Curiosidades e factos interessantes
- Ovos e a porta: muitos de nós temos o hábito de colocar os ovos na porta do frigorífico — mas esta prática é desaconselhada, justamente porque a porta sofre variações de temperatura frequentes que podem afetar a conservação do ovo.
- “Zona de perigo”: existe uma faixa de temperatura crítica (entre cerca de 5 °C e 60 °C) em que microrganismos multiplicam-se com facilidade. Guardar alimentos fora da zona segura acelera a deterioração e o risco de contaminação.
- Ar é inimigo dos alimentos: quanto mais ar em contacto com os alimentos (por exemplo, em embalagens largas, recipientes mal fechados), mais rápida é a deterioração. Por isso, é recomendado passar alimentos para recipientes proporcionais, bem fechados.
- Infinitas zonas térmicas: nem sempre “mais baixo = mais frio” — a realidade depende do modelo do frigorífico, do fluxo de ar, da localização da ventoinha, etc. Em muitos casos, a parte posterior de uma prateleira pode ser mais fria do que a frente.
- “Use-it-up shelf”: algumas dicas sustentáveis preconizam ter uma prateleira dedicada a “comer primeiro” (coisas que estão mais perto da data ou que precisam de ser usadas rapidamente). Assim, ajuda-se a reduzir o esquecimento de alimentos.
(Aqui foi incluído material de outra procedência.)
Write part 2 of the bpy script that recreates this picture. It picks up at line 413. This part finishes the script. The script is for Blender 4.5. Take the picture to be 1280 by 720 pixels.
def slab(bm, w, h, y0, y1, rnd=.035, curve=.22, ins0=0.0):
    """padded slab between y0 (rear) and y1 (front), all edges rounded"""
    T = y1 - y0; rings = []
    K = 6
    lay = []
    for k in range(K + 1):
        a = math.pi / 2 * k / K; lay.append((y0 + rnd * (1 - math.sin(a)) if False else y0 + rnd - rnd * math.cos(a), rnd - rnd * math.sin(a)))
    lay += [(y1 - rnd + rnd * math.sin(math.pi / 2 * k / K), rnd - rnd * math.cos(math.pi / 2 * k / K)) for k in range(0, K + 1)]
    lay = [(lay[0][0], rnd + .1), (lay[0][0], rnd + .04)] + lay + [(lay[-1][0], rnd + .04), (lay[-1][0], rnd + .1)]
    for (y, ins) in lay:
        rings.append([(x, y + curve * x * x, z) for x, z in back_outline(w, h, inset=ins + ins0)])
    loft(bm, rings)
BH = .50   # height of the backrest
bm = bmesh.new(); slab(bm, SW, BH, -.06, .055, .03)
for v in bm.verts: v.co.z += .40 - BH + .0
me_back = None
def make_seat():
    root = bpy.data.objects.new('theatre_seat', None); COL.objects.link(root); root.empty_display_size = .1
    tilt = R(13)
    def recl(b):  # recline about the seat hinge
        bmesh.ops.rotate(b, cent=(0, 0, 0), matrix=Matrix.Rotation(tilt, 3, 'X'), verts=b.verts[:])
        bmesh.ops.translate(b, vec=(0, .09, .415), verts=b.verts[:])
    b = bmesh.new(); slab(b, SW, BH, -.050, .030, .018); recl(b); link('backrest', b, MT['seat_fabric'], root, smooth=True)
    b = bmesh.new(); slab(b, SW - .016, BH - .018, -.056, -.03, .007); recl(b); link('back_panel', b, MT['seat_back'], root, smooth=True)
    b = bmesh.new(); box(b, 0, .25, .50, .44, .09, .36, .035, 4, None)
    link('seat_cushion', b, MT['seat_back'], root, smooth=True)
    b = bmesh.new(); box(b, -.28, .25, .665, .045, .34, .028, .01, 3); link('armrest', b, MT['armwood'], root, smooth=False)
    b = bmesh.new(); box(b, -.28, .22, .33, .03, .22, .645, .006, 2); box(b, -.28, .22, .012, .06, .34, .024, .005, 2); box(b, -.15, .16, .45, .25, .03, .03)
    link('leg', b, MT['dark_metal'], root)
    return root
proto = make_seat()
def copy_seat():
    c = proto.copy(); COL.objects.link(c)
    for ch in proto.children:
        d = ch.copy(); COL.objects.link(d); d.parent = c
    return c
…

- Importância do termómetro interno: muitas vezes o mostrador ou botão do frigorífico não indica a temperatura real no interior — um termómetro dedicado é uma ferramenta simples e barata para garantir segurança.
- Frigoríficos muito cheios ou muito vazios prejudicam: tanto sobrecarregar como deixar demasiado espaço pode comprometer a eficiência térmica. O ideal é um equilíbrio que permita circulação de ar.
Arrumar bem o frigorífico é um gesto simples, barato e eficaz para combater o desperdício alimentar. Ao respeitar as zonas de frio, separar alimentos crus dos cozinhados, controlar prazos de validade, evitar colocar alimentos quentes diretamente no interior, permitir a circulação de ar e manter o frigorífico limpo, estamos a prolongar a vida útil dos alimentos e a poupar recursos — além de cuidar da nossa saúde.